- _TO BE DONE_: In the material below, count the lines with the word "picture" and state that number only.

--- BEGIN ---

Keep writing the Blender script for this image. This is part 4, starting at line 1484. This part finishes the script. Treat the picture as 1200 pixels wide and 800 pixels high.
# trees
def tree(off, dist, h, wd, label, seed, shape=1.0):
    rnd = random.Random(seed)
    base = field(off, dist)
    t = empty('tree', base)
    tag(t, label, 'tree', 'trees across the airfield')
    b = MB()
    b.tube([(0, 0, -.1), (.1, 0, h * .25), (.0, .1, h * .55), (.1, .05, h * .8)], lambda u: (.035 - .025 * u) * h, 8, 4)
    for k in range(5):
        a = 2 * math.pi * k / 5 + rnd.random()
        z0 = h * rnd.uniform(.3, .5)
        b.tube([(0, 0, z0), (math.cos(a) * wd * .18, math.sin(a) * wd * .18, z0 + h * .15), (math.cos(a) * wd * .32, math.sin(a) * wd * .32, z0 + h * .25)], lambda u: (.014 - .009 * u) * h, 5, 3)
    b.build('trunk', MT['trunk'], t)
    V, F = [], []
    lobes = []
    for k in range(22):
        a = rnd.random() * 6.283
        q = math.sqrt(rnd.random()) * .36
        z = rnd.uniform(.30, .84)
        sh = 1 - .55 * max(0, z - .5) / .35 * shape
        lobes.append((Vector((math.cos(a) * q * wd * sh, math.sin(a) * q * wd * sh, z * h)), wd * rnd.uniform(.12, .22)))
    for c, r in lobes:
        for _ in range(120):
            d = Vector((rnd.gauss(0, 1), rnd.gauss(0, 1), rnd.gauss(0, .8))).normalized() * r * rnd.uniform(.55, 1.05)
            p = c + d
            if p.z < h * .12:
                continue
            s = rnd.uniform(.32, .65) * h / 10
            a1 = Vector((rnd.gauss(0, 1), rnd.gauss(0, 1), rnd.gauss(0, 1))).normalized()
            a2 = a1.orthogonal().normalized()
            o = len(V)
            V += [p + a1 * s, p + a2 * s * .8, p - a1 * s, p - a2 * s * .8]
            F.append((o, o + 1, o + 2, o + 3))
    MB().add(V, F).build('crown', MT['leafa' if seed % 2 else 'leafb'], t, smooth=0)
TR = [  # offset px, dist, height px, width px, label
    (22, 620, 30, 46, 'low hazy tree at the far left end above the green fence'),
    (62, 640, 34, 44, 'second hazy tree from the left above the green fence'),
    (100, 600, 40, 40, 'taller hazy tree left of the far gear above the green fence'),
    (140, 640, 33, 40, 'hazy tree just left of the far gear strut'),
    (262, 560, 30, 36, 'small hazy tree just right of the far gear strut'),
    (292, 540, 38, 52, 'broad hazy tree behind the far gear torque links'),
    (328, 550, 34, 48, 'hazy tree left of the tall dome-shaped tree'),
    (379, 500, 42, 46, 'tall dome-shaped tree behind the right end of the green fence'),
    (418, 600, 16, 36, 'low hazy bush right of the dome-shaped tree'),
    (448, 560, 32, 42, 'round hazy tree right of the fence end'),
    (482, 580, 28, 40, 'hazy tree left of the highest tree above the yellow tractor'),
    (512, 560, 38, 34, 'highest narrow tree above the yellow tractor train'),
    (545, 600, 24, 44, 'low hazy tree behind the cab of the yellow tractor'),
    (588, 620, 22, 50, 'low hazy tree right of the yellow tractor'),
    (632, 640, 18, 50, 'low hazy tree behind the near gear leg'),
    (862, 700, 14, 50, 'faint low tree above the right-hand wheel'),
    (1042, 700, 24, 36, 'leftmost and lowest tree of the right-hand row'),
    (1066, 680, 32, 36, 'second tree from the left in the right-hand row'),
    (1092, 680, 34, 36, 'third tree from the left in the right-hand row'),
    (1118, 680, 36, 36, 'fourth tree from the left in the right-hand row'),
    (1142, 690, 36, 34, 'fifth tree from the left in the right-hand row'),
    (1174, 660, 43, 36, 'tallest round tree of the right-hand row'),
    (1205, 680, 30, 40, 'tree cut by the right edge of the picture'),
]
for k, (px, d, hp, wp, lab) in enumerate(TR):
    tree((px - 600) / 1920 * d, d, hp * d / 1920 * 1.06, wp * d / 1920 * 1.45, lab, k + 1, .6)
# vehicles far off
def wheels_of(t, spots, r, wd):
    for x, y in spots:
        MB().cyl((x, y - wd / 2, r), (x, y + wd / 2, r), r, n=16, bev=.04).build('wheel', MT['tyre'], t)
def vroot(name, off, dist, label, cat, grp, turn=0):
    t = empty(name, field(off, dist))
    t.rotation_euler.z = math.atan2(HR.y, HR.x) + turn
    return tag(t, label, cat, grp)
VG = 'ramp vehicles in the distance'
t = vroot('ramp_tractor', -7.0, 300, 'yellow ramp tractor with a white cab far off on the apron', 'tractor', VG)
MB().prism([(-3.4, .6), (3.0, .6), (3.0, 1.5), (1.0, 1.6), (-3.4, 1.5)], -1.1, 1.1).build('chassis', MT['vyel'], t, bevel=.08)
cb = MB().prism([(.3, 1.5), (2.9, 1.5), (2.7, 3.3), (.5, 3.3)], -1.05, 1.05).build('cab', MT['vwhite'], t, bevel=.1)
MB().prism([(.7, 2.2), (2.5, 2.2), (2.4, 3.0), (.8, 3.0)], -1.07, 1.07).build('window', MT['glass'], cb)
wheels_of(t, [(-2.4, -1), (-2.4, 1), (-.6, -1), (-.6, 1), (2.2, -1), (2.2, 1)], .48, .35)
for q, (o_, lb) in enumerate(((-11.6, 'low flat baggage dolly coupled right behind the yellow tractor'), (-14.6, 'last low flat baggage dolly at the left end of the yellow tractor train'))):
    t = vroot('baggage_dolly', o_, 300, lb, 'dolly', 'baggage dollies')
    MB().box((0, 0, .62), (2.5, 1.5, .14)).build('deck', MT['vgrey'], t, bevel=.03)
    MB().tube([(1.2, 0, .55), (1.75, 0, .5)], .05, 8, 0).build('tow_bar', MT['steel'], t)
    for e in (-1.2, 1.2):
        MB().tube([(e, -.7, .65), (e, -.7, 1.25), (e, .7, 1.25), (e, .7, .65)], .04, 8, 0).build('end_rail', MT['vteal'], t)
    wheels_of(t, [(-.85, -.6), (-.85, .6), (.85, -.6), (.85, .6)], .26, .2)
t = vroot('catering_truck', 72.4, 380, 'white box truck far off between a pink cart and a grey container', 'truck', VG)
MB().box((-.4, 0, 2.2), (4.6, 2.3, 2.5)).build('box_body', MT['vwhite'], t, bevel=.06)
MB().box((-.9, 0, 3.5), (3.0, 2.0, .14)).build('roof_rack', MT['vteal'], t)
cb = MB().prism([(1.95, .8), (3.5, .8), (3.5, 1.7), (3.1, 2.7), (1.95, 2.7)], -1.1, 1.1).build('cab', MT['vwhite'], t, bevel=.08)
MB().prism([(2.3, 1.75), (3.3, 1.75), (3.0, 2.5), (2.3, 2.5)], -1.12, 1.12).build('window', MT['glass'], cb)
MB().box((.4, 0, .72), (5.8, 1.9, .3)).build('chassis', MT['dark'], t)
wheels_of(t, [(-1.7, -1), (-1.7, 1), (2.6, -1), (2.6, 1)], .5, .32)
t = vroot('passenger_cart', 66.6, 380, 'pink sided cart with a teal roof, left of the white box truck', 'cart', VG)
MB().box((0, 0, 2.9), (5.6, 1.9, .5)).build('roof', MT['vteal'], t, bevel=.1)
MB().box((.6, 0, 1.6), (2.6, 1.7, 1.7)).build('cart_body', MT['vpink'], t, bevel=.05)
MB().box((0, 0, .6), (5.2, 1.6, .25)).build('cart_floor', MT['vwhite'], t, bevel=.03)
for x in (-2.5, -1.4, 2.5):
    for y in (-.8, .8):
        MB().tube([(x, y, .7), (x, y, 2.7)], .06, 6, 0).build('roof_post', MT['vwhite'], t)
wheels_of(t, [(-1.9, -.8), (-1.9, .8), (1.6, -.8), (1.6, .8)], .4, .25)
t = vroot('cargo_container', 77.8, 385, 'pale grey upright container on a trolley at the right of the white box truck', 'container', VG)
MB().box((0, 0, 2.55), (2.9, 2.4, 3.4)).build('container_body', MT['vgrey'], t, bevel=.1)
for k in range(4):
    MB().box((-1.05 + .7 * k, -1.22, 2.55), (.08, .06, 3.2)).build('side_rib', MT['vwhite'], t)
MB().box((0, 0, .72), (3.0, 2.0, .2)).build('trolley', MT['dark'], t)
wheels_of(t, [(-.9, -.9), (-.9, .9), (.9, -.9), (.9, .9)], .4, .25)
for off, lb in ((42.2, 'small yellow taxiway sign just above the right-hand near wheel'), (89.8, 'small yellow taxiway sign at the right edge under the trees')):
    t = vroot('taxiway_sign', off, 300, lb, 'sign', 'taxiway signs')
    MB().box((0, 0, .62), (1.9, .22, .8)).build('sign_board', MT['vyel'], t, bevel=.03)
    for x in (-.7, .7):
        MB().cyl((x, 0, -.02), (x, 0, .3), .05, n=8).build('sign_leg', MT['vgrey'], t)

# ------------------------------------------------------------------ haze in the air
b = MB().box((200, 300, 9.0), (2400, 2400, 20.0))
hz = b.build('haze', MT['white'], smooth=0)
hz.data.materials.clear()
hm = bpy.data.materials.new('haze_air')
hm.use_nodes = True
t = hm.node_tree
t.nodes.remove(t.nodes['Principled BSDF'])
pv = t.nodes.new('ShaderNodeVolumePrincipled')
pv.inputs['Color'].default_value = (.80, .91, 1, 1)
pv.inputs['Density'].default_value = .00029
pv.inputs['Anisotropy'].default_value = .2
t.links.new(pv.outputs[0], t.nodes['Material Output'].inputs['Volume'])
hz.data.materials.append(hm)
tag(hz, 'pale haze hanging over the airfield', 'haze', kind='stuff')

--- END ---

- _FINISHED ANSWER_: 2